EY report uncovers considerable decline in corporate climate initiatives

climate

The 2023 Sustainable Value Study conducted by EY presents a concerning scenario in corporate sustainability efforts, particularly in climate action.

According to ESG Today, the survey, encompassing 520 Chief Sustainability Officers (CSOs) from various industries and countries, signals a notable deceleration in climate achievements.

Key findings include:

  • A decrease in the average reduction of greenhouse gas (GHG) emissions to 20%, a drop from 30% reported last year.
  • Organizations are undertaking fewer climate change actions, averaging at 4 compared to the previous 10.
  • An extension of deadlines to reach climate goals, now set around 2050, as opposed to the earlier target of 2036.

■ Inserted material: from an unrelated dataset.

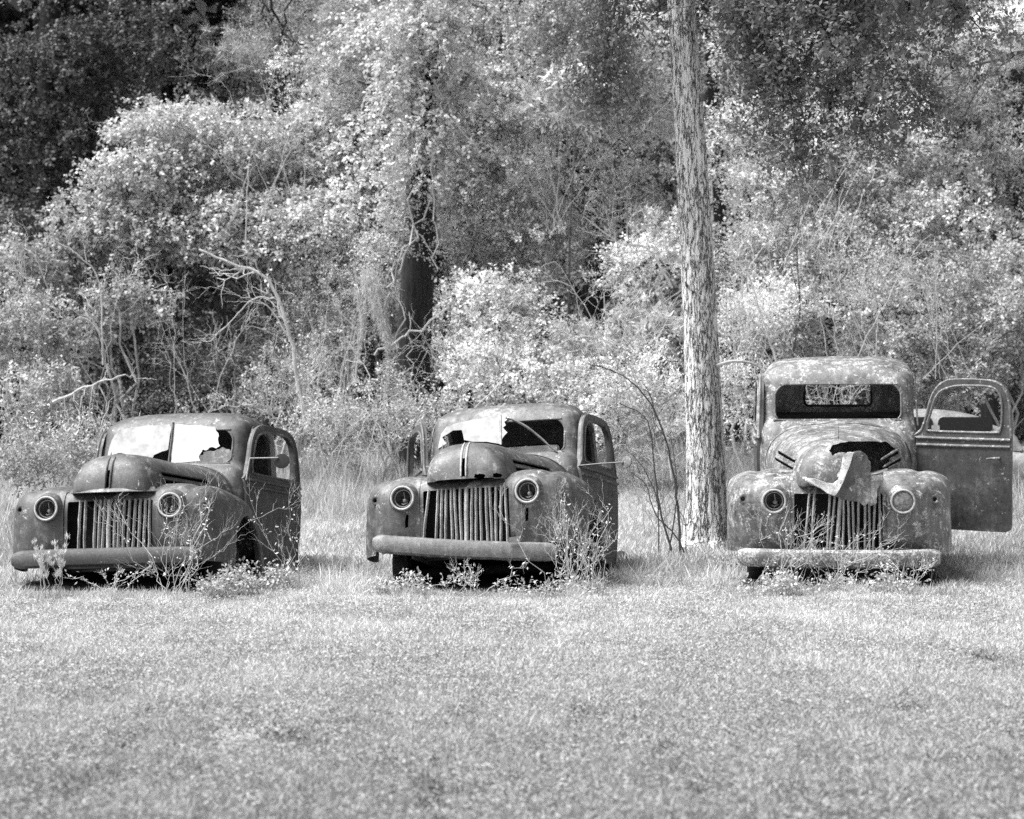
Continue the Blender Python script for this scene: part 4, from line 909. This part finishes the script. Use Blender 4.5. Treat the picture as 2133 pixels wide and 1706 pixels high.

These trends correlate with another recent EY survey of senior corporate finance leaders, which suggests sustainability, though a top investment priority, is prone to budget cuts due to current economic and geopolitical pressures

The report also sheds light on the widening disparity between companies excelling in climate action (“pacesetters”) and those lagging (“observers”). Only 34% of respondents anticipate increased spending on climate initiatives this year, a significant decrease from 61% in the previous year. However, despite the slowdown, over half of the companies reported financial and brand value benefits exceeding expectations from their climate initiatives.

EY Global Vice Chair of Sustainability, Amy Brachio, emphasizes the high stakes involved and the necessity to maintain momentum in sustainability efforts despite resource allocation challenges.

Brachio commented, “Amidst the backdrop of unprecedented geopolitical tensions, sustainability leaders are facing clear challenges with resource allocation, but we cannot afford collective efforts to slow when the stakes are so high.”

Matt Bell, EY Global Climate Change and Sustainability Services Leader, stated, “CSOs are facing an inflection point. Most have made climate commitments and are now under pressure to meet them. So, it’s unsurprising that focus has moved from public declarations to implementation and delivery. We are entering a period where deep decarbonization gains are linked to large scale, cross sector, investment, data and transformation.”